NEW YORK _ The stories Ilyse Hogue tells are not the kind you hear from other bosses in the Democratic Party.

Like the time she was a Greenpeace activist and lived on a bus. Or when, as a leader at MoveOn.org, she realized she knew more about the Obama health plan than the lawmakers she was pressuring.

Or the moment she cried as she prepared to take the stage at the 2016 Democratic National Convention and tell the world she had had an abortion.

Sitting in a midtown Manhattan coffee house, a dozen devoted fans leaning close over a table littered with muffin crumbs, the president of NARAL Pro-Choice America recounted how she was getting ready to deliver her groundbreaking speech when the tears began. It wasn't due to nerves.

"I had this moment of extraordinary panic that I had chosen to wear a red dress," Hogue said. "And I'm like, 'It's like a giant scarlet letter!'"

Everyone at the table laughed. But Hogue was making a serious point. She believes people who are reticent about abortion, most of all Democratic leaders, are letting their opponents win.

That is, in fact, what most of her stories are about. They are tales she uses to demonstrate a firmly held belief that the Democratic Party is doing it wrong.

"In some ways, we're the biggest obstacle in our own pathway to success," Hogue told her coffee-house crowd, summing up an argument she's made in countless op-eds and interviews. "By buying into abortion stigma, by not talking about it, by not grounding it in common values, by not having the conversation that needs to be had, we're letting them off the hook."

For the 48-year-old, this point of view comes naturally. She has spent a lifetime in liberal activism, taking on radical projects that might seem far-fetched to some but are at the heart of her mission to change how the nation functions.

To the Democratic leaders who have faced her wrath, these issues aren't so easy. But more than ever before, they are being forced to listen. A party reeling from last year's electoral catastrophe has been transformed by a surge of energy from the activist left, electrified by Donald Trump's inauguration and embodied by the million-person Women's March the day after he entered the White House.

That movement has guaranteed Hogue a level of influence previously denied to liberal activists. And it has imbued her with a power she eagerly taps, clashing with Democratic leaders who have frequently and for decades backed down under her pressure.
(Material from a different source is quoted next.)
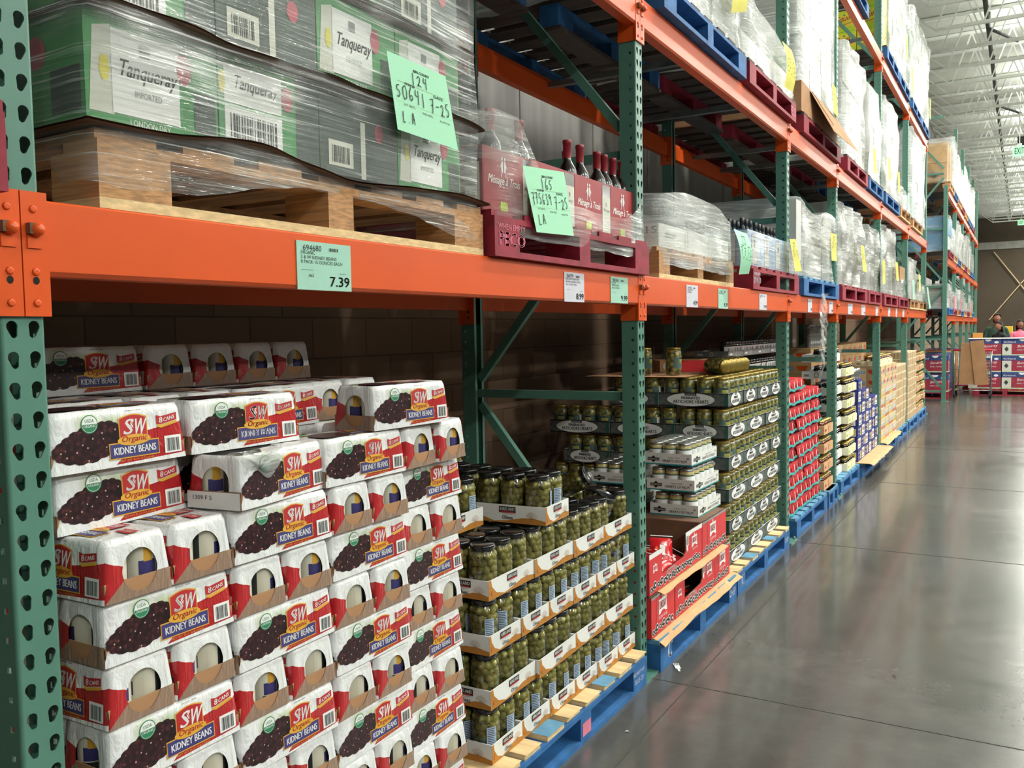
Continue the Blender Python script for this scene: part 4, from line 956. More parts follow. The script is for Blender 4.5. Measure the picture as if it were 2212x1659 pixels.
# --- trays of small jars, generic
def jar_mesh(body, lid, lab):
    def mk():
        m = MB(); m.lathe([(.034, 0), (.038, .006), (.038, .085), (.033, .1)], 14, mi=0); m.lathe([(.034, .098), (.035, .099), (.035, .114), (.001, .115)], 14, mi=1, cap=False)
        m.grid(lambda u, v: (.0386*math.cos(R(-65+130*u)), .0386*math.sin(R(-65+130*u)), .02+.055*v), 8, 1, 2); a = m.art((.0395, -.012, .04), (0, 1, 0), (0, 0, 1)); a.ell(.012, .012, .012, .014, 3, 1, 12)
        return m.obj('jar', [body, lid, lab, 'seal_red' if lab != 'white' else 'grey_mid'])
    return mk
def tray_mesh(w, d, h, mi, mark):
    def mk():
        m = MB(); tray_walls(m, w, d, h); m2 = m
        for A, q in sides(m, w, d): A.ell(q/2, h/2, h*.32, h*.36, 1, 1, 14); A.ell(q/2, h/2, h*.2, h*.24, 0, 2, 10); A.rect(q*.08, q*.25, h*.3, h*.6, 1, 1)
        return m.obj('jar_tray', [mi, mark])
    return mk
def jar_col(key, y0, n, w, d, xf, z0, levels, pitch, body, lid, lab, tr, mark, what, jn, jig=.0, rows=2, h=.05, jnm='jar'):
    for k in range(levels):
        for j in range(n):
            x = xf-d/2+rj.uniform(-jig, jig); y = y0+(w+.004)*j+w/2; z = z0+pitch*k
            wh = what+(', %s across' % od(j)+(', '+lay(k) if levels > 1 else '') if n > 1 else ', '+lay(k))
            place(key+'t', tray_mesh(w, d, h, tr, mark), (x, y, z), rj.uniform(-.02, .02)*(1 if jig else .3), 'tray of the '+wh, 'jar tray', what+' trays')
            for c in range(jn):
                for r_ in range(rows if k == levels-1 or j == 0 else 1):
                    place(key+'j', jar_mesh(body, lid, lab), (x+d/2-.045-.08*r_, y-w/2+.042+(w-.084)*c/(jn-1), z+.0035), rj.uniform(-.5, .5), od(c)+' jar of the '+wh+(', rear row' if r_ else ''), 'jar', what+' jars')
pallet(7.66, 8.10, 0, 'blue', 'short blue pallet end under the tan trays of sauce jars', x1=.04, D=1.1)
jar_col('tj', 7.66, 1, .40, .26, .0, .1455, 4, .158, 'sauce_red', 'lid_gold', 'kraft_pale', 'kraft_pale', 'seal_red', 'reddish sauce jars', 5, h=.075)
pallet(8.30, 9.36, 0, 'blue', 'blue pallet under the cream-labelled jars and pineapple cartons, nearer one', x1=.03, D=1.1)
jar_col('cj', 8.32, 1, .46, .26, -.06, .1455, 8, .152, 'sauce_dark', 'lid_steel', 'white', 'white', 'grey_mid', 'white-trayed dark jars', 5, .015, h=.07)
jar_col('yj', 8.80, 1, .46, .24, .0, .1455, 7, .152, 'sauce_dark', 'lid_gold', 'cream', 'cream', 'lime', 'cream-trayed dark jars', 5, .02, h=.07)
# dark jars on grey trays at the back of the third bay
for c in range(4):
    jar_col('dj', 6.45+.42*c, 1, .41, .26, -.46, .69, 5, .157, 'sauce_dark', 'lid_black', 'white', 'grey_mid', 'white', 'dim dark jars at the back, %s stack' % od(c), 5, rows=1, h=.045)
m = MB(); m.box(-.74, -.44, 6.43, 8.13, .143, .688); tag(m.obj('carton_stack', 'kraft_dark'), 'dark cartons hidden under the dim jars at the back of the third bay', 'cartons')
# --- cartons
def carton(w, d, h, mats, fn):
    def mk():
        m = MB(); m.box(-d, 0, 0, w, 0, h, 0)
        fn(m.art((0, 0, 0), (0, 1, 0), (0, 0, 1)), w, h); fn(m.art((-d, 0, 0), (1, 0, 0), (0, 0, 1)), d, h)
        return m.obj('carton', mats)
    return mk
def dole_w(a, w, h):
    a.rect(w*.12, w*.84, h*.08, h*.94, 1, 1); a.text('Dole', w*.2, h*.45, w*.55, h*.38, 2, 2, bold=.002); a.ell(w*.44, h*.52, .008, .007, 3, 3, 8); a.rect(w*.2, w*.75, h*.2, h*.26, 4, 2); a.rect(w*.86, w*.95, h*.2, h*.8, 0, 2)
def dole_b(a, w, h):
    a.text('Pineapple', w*.06, h*.6, w*.5, h*.2, 1, 1); a.text('Chunks', w*.1, h*.3, w*.35, h*.15, 1, 1); a.rect(w*.62, w*.9, h*.15, h*.8, 5, 1); a.rect(w*.66, w*.86, h*.25, h*.7, 6, 2)
def peach(a, w, h):
    a.ell(w*.7, h*.6, w*.18, h*.35, 3, 1, 16, 180, 360); a.rect(w*.52, w*.88, h*.58, h*.66, 3, 1); a.rect(w*.08, w*.4, h*.3, h*.55, 2, 1); a.text('PEACHES', w*.1, h*.36, w*.28, h*.14, 1, 2)
def bottles(a, w, h):
    for i in range(4):
        x = w*(.06+.235*i); a.poly([(x, 0), (x+w*.19, 0), (x+w*.19, h*.5), (x+w*.13, h*.8), (x+w*.13, h*.98), (x+w*.06, h*.98), (x+w*.06, h*.8), (x, h*.5)], 1, 1); a.rect(x+w*.02, x+w*.17, h*.1, h*.42, 3, 2); a.ell(x+w*.095, h*.55, w*.04, h*.1, 2, 2, 10)
def ribs(a, w, h):
    for i in range(6): a.rect(w*(.05+.16*i), w*(.05+.16*i)+w*.03, h*.08, h*.8, 2, 1)
    a.rect(0, w, h*.88, h*.97, 1, 1)
def plain(a, w, h): a.rect(w*.2, w*.5, h*.4, h*.6, 1, 1); a.ell(w*.75, h*.5, h*.2, h*.2, 2, 1, 12)
DM = ['dole_blue', 'white', 'red', 'yellow', 'ink', 'label_white', 'yellow']; PMt = ['beige', 'white', 'sky_blue', 'orange']; BM = ['beige', 'cream', 'sky_blue', 'yellow']; RM = ['beige', 'cream', 'kraft']; TM = ['tan', 'cream', 'sky_blue']
def cstack(key, y0, n, w, d, h, xf, z0, lv, mats, fn, lab, grp, alt=None, jig=.004, cat='carton', deep=1):
    for j in range(n):
        L = lv(j) if callable(lv) else lv
        for k in range(L):
            for q in range(deep if k >= L-2 or j == 0 else 1):
                a = alt and (j+k) % 2
                kk, mm, ff = (key+'b',)+alt if a else (key, mats, fn)
                place(kk, carton(w, d, h, mm, ff), (xf-q*(d+.004)+rj.uniform(-jig, jig), y0+(w+.003)*j, z0+(h+.002)*k), rj.uniform(-.006, .006), '%s, %s along the aisle, %s%s' % (lab, od(j), lay(k), ', row behind' if q else ''), cat, grp)
pallet(9.38, 10.85, 0, 'blue', 'blue pallet under the blue pineapple cartons', x1=.05, D=1.1)
sheet('cardboard_sheet', -.5, .16, 9.36, 10.9, .1455, 'pale cardboard sheet sticking out under the blue pineapple cartons', 9, .03)
cstack('dole', 9.42, 6, .232, .18, .118, -.0, .151, lambda j: [7, 6, 6, 5, 5, 5][j], DM, dole_b, 'blue and white pineapple carton', 'blue and white pineapple cartons', (DM, lambda a, w, h: dole_w(a, w, h)), deep=2)
for j in range(3):
    y = 9.42+.08*j
    place('tin', lambda: (lambda m: (m.lathe([(.04, 0), (.042, .002), (.042, .11), (.04, .112), (.037, .11), (.001, .11)], 16, mi=0, cap=False), m.obj('tin', ['lid_steel']))[1])(MB()), (-.06, 9.47+.085*j, .151+.12*7), 0, 'loose silver tin on top of the first pineapple column, %s' % od(j), 'tin', 'loose silver tins')
pallet(11.08, 12.36, 0, 'blue', 'blue pallet under the bottle-printed juice cartons', x1=.03, D=1.1)
pallet(12.42, 13.66, 0, 'blue', 'blue pallet under the first ribbed tan cartons, before the last bay', x1=.03, D=1.1)
sheet('cardboard_sheet', -.5, .08, 11.08, 12.5, .1455, 'pale cardboard sheet sticking out under the bottled juice cartons', 12, .03)
cstack('peach', 11.10, 4, .35, .3, .128, 0, .151, 5, BM, bottles, 'carton printed with juice bottles', 'cartons printed with juice bottles', (PMt, bottles))
cstack('pch', 11.10, 4, .35, .3, .125, 0, .151+.13*5, 2, PMt, peach, 'tan orange-bowl carton over the juice cartons', 'tan cartons with orange bowls')
jar_col('bj', 11.12, 3, .44, .26, -.04, .151+.13*5+.127*2, 1, .15, 'sauce_red', 'lid_gold', 'cream', 'cream', 'tan', 'brown jars above the bowl cartons', 5, h=.06)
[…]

"You couldn't assume before that a Democratic Party leader had really been at the barricades before being in the halls of power," said Anna Galland, an old colleague of Hogue's and a current top official at MoveOn.org. "Ilyse spent her life building power within social movements, and she has brought those movements with her into the halls of power."

To the women at this informal NARAL meeting in New York, Hogue's ascendance is an unalloyed good. They thanked her profusely for coming to speak with them, one admitting to being a "fangirl."

Other Democratic leaders, especially those trying to win races in red states, aren't so sure.